Cela signifie-t-il que le processus de modernisation, démographique et au-delà, s’est arrêté ? À la transition démocratique qu’on avait vue à l’œuvre – de la sphère familiale à la sphère sociale et politique – aurait-il succédé une contre-transition démographique et politique, un retour aux familles patriarcales et aux régimes autoritaires ?
L’effet de « cliquet » stipule qu’un phénomène peut se perpétuer même si la cause initiale n’intervient plus. Ainsi, la transition démocratique a en partie été déclenchée par la transition démographique, aujourd’hui, certes, un peu en panne pour 80 % de la population. Mais le recul de la transition démographique ne signifie pas forcément celui de la transition politique. D’autres causes peuvent prendre le relais de la transition démocratique. La fécondité est un indicateur ici privilégié, mais il en est d’autres : la mortalité, l’âge au mariage, les mariages exogames, les familles nucléaires, les ménages « dirigés » par les femmes, les divorces pris à l’initiative des femmes. Tous ces indicateurs permettent d’affiner les réalités de la transition.

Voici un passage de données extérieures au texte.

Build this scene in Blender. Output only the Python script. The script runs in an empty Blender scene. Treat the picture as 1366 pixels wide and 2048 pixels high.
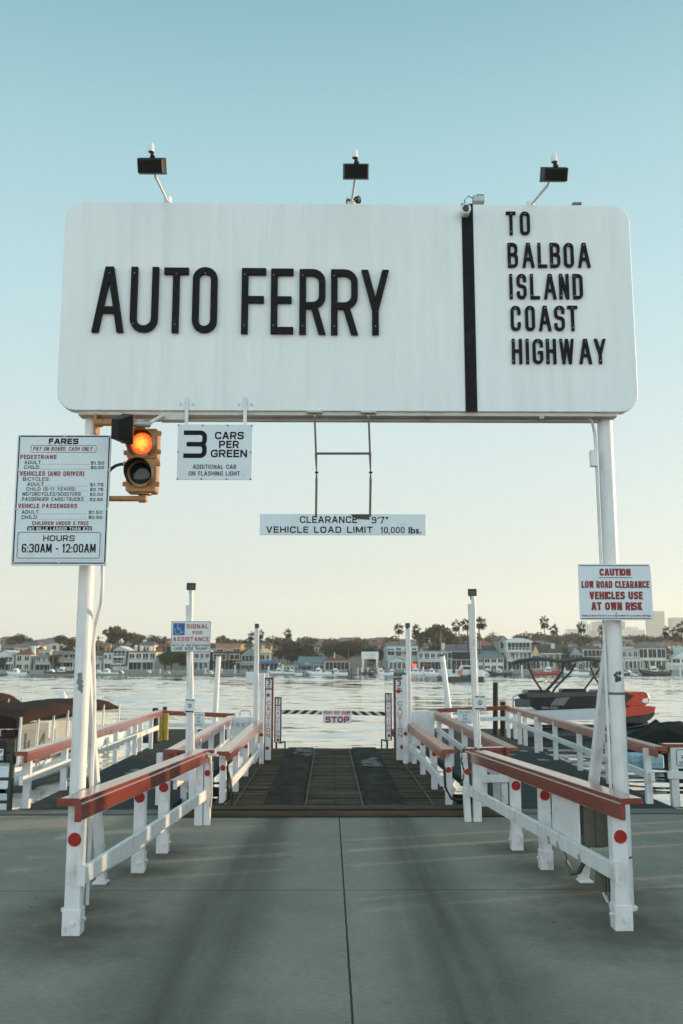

Parmi les causes souvent évoquées de la contre-transition démographique, il y aurait le « retour à l’islam », dans la sphère politique et surtout domestique, qui se traduirait par un retour à une certaine tradition, à l’authenticité, aux valeurs familialistes : le devoir d’humilité et d’obéissance des femmes dont le souci premier devrait être de mettre des enfants au monde. Cependant, parmi les multiples explications de la remontée de la fécondité, la seule convaincante réside dans l’emploi des femmes, qui a reculé. En Égypte, les femmes dotées d’un bagage universitaire travaillaient à hauteur de 56 % en 1998 et de 41 % seulement en 2012. Le recul de l’activité féminine a provoqué une remontée du familialisme, le retour des femmes au foyer et une hausse de la fécondité. Les déficiences du travail féminin mettent le monde arabe très loin derrière le reste de l’humanité, autour de 22 %, alors que, en Extrême-Orient et même en Indonésie, pays musulman le plus peuplé, le taux d’activité féminin avoisine les 70 %.